Pese a esas recriminaciones dolorosas, José Julián siguió viendo en Doña Leonor a su estrella. Sabía desde los tiempos de presidio que lloraba por él, por eso le dedicó aquel retrato de agosto de 1870, arrastrando cadenas en prisión, con la estremecedora cuartera: «Mírame, madre, y por tu amor no llores/ Si esclavo de mi edad y mis doctrinas/ tu mártir corazón llené de espinas/ piensa que nacen entre espinas flores».

En marzo de 1878, desde Guatemala, le afirmó a su amigo Manuel Mercado: «Mi madre tiene grandezas y se las estimo, y la amo —Ud. lo sabe— hondamente, pero no me perdona mi salvaje independencia, mi brusca inflexibilidad, ni mis opiniones sobre Cuba. Lo que tengo de mejor es lo que es juzgado por lo más malo. Me aflige, pero no tuerce mi camino».

Al propio amigo le cuenta, el 9 de diciembre de 1887, desde Estados Unidos: «¿Sabe que mamá está aquí? Esa es sin duda la salud repentina que todos me notan. Al fin pude hacerla venir, por unos dos meses». Aunque con poco tiempo para atenderla, su compañía le hacía sentir «menos frío en las manos» y «volver cada mañana con más estímulo a la faena».

Sobre esa visita de Leonor a Nueva York, el periodista Yelandi Milanés en su artículo Madre amantísima, publicado en La Demajagua, repara en un hecho interesante: ella le lleva una sortija, mandada a hacer por Martí con fragmentos de los grilletes del presidio, confeccionada por Agustín de Zéndegui. Tal suceso, después de las duras críticas y consejos, pudiera interpretarse como la aprobación de sus luchas revolucionarias, como refirió Milanés.

Al margen de reprimendas, el hombre de Versos Sencillos, hubiera querido pasar más tiempo al lado de Leonor, como le confiesa a ella en enero de 1892: «Mucho la necesito: mucho pienso en Vd.: nunca he pensado tanto en Vd.: nunca he deseado tanto tenerla aquí».

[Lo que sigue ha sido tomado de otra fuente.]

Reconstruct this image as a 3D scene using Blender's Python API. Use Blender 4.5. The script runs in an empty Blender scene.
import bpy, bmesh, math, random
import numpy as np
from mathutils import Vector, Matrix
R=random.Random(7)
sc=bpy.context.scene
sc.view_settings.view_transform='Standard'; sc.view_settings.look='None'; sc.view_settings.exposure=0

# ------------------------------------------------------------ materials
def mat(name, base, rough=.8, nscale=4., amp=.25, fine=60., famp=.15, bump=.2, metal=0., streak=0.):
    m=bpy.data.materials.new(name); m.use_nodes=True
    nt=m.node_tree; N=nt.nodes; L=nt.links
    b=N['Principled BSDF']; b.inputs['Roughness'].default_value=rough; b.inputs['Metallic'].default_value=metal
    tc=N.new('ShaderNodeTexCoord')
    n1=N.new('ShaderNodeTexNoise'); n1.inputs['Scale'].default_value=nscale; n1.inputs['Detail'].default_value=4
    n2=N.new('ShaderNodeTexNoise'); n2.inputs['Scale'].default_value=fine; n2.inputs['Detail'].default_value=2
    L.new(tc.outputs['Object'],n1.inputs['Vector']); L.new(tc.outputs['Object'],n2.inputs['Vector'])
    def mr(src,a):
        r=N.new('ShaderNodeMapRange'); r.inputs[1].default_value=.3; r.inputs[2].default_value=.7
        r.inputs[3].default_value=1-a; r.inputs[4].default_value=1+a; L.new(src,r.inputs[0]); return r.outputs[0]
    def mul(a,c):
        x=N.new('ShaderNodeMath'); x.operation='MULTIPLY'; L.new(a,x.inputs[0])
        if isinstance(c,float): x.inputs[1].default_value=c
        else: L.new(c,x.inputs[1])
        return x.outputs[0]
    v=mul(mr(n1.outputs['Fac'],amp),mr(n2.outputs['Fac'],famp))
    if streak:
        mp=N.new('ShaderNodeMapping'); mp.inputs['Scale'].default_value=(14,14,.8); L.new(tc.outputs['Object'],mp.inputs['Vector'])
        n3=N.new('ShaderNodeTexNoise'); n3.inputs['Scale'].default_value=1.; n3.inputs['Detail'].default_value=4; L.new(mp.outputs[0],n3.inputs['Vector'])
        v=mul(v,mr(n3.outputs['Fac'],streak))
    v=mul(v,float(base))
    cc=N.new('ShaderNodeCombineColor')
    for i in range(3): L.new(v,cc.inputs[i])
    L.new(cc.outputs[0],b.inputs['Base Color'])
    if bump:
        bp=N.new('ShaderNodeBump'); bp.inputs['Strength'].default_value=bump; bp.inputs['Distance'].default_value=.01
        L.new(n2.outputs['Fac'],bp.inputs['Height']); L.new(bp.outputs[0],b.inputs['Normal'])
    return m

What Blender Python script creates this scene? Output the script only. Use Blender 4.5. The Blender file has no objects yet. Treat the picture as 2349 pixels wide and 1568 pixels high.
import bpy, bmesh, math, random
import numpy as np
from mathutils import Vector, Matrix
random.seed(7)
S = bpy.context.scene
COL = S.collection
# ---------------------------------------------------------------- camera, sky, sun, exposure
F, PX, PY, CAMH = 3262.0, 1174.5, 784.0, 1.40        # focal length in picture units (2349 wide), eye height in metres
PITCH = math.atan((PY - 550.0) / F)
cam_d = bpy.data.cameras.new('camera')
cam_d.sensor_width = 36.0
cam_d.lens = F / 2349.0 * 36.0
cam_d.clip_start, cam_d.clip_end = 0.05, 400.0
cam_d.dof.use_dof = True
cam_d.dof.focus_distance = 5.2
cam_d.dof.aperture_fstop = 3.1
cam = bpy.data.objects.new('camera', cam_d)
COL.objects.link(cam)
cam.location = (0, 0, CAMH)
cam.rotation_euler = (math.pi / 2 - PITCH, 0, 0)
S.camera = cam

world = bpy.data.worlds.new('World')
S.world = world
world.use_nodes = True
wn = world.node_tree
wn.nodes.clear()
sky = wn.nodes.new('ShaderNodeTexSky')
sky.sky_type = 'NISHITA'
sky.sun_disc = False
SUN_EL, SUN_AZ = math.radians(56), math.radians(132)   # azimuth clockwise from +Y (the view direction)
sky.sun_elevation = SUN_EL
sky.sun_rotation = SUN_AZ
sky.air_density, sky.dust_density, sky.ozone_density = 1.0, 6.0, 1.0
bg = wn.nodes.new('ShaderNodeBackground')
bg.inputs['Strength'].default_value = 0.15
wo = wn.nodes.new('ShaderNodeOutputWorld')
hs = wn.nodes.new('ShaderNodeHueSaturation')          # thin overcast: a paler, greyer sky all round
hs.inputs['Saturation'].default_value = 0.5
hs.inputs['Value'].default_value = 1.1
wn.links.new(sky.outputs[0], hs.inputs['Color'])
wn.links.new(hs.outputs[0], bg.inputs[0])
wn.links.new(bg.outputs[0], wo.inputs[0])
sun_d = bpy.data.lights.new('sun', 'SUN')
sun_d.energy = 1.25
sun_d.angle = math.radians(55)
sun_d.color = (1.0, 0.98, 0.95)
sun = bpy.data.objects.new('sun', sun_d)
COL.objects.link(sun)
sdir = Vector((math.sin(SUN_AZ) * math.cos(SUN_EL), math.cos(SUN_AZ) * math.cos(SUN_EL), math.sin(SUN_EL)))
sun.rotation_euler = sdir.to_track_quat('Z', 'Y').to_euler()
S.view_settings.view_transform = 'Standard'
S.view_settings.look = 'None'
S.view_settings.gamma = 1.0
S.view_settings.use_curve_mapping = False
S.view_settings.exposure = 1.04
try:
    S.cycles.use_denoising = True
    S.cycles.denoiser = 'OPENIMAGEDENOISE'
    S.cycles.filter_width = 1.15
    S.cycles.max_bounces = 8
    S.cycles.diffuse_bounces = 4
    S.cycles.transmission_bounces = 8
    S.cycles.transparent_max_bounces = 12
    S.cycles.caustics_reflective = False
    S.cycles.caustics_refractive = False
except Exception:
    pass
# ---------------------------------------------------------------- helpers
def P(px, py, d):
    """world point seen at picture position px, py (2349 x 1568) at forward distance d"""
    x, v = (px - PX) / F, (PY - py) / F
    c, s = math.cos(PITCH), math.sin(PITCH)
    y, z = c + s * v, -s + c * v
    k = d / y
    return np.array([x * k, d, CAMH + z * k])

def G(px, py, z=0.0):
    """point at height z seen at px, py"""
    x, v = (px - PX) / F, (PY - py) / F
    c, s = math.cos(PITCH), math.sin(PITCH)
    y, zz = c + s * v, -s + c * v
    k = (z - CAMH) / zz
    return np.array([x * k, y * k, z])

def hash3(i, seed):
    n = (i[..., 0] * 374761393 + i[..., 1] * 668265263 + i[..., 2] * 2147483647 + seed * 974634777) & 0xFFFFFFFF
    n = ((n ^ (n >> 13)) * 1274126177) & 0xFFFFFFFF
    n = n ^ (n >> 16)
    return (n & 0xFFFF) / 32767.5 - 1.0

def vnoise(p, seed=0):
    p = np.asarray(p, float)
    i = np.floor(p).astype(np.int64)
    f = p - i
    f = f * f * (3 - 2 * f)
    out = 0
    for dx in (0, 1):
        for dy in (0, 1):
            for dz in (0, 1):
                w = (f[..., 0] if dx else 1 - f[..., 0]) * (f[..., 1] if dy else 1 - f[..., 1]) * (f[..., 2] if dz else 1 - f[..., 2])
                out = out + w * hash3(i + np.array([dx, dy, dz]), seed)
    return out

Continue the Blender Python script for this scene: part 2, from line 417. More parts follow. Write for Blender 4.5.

Tampoco deberíamos olvidar que, desencuentros aparte, Pepe veía en su madre a una persona que le ayudó a formar el carácter. «¿Y de quién aprendí yo mi entereza y mi rebeldía o de quién pude heredarlas, sino de mi padre y de mi madre? (…) A otros puedo hablar de otras cosas. Con Ud. se me escapa el alma, aunque usted no apruebe con el cariño que quisiera mis oficios», le exponía en carta remitida el 15 de mayo de 1894.

El 25 de marzo de 1895, en «vísperas de un largo viaje», que sería el definitivo, Martí reafirma estas ideas: «Yo sin cesar pienso en Vd. Vd. se duele, en la cólera de su amor, del sacrificio de mi vida; y ¿por qué nací de Vd. con una vida que ama el sacrificio?».

¡Cuánto debe haberse comprimido el corazón de Leonor al enterarse de que su hijo había muerto en los campos de Dos Ríos el 19 de mayo de ese año! «(...)No sé para qué Dios no me llevó a mí primero que, a él, pues no puedo tener el consuelo de ver su retrato ni sus letras», expresó al respecto, en carta dictada, dirigida a Carmen Miyares, el 4 de marzo de 1898.

Entonces, como narró el periodista Luis Hernández Serrano en su texto Los últimos días de Leonor Pérez, estaba ciega, olvidada, triste y tremendamente pobre. Esos sufrimientos crecieron cuando en 1900 perdió a tres de las cuatro hijas que quedaban vivas. De ocho retoños, solo quedó Amelia, con quien vivió hasta su último día, el 19 de junio de 1907. Seguramente se fue pensando en su amado Pepe.